Site Re-Design - Pt I

It all began with a simple idea. My friends and I like to game and we like to create web pages, so why not combine the two interests and try and make a gamer friendly site? Sure there are already 12 other gamer sites on the web – but we’d be the 13th, and that had to bode well for us, right? So we pooled our skills: Rico took first watch, Dutch grabbed the pencils to do the ‘toons, and I stoked the fire and heated up the VanCamps. After all, you can’t make a web-page without chili.

Our first mistake was trying to use dot-net-nuke to be our document management system. It turned out after months of tweaking and piddling, that we could have had the site out in a month if we’d stuck to what we knew – HTML & CSS.

Our second mistake was in believing that we had plenty of time to work on this kind of thing. I mean really, it all comes down to the core principal I’ve come to live by: My time is worth money. It doesn’t mean that I always get money for my time, but it does mean that I have some imaginary number that I believe my time is worth per hour. This is my Personal Time Wage (PTW).

That is a value I use when people want to use my time. If I’m giving these “free” hours – am I getting something in return that compensates me for this time? And I use it even if I’m the one “wasting” my time.

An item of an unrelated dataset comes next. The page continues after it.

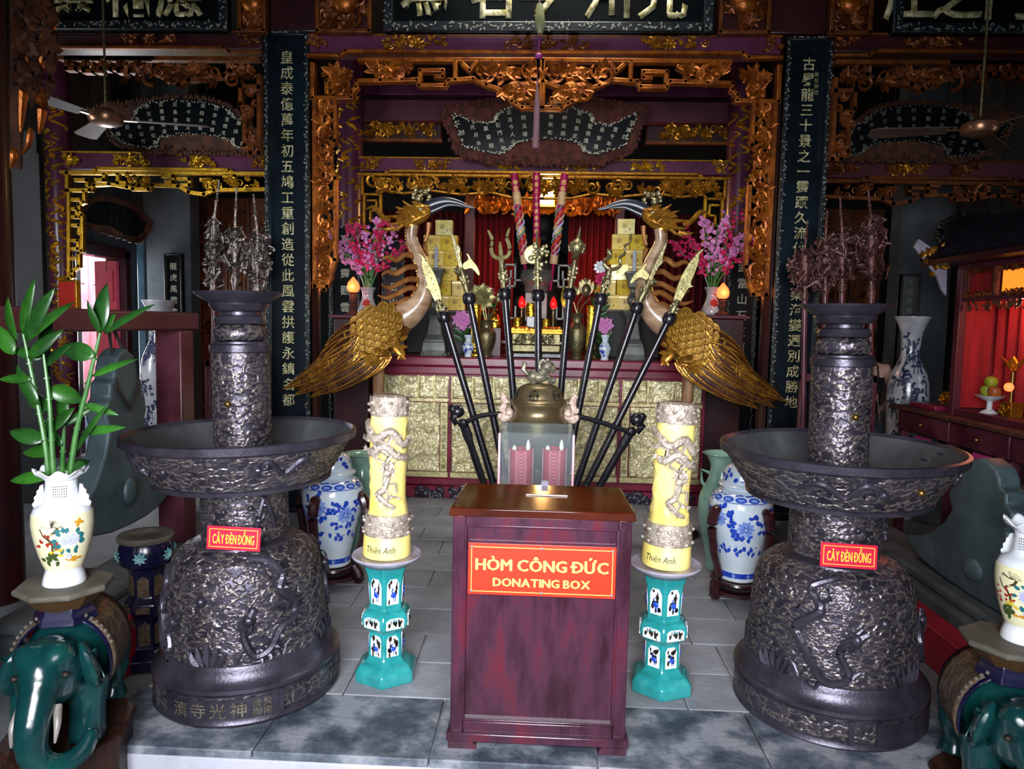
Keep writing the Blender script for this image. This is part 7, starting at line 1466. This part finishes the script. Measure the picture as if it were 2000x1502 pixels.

From a gaming perspective, I think in terms of entertainment value relative to movie ticket prices. If I play a five hour RPG was it at least as fun as the value of a 90 minute $9 movie ticket? (That comes out to a $6/hr “Entertainment Wage.”) I often do a post-game internal evaluation to consider how my PTW compares to my EW. The better the game, the less I worry about this, but if the game is not truly engaging then my PTW may force me to stop playing for imaginary fiduciary reasons.

There’s more to this story – but my son is upstairs screaming for somebody to come read Thomas the Tank Engine™ stories to him. That’s my cue.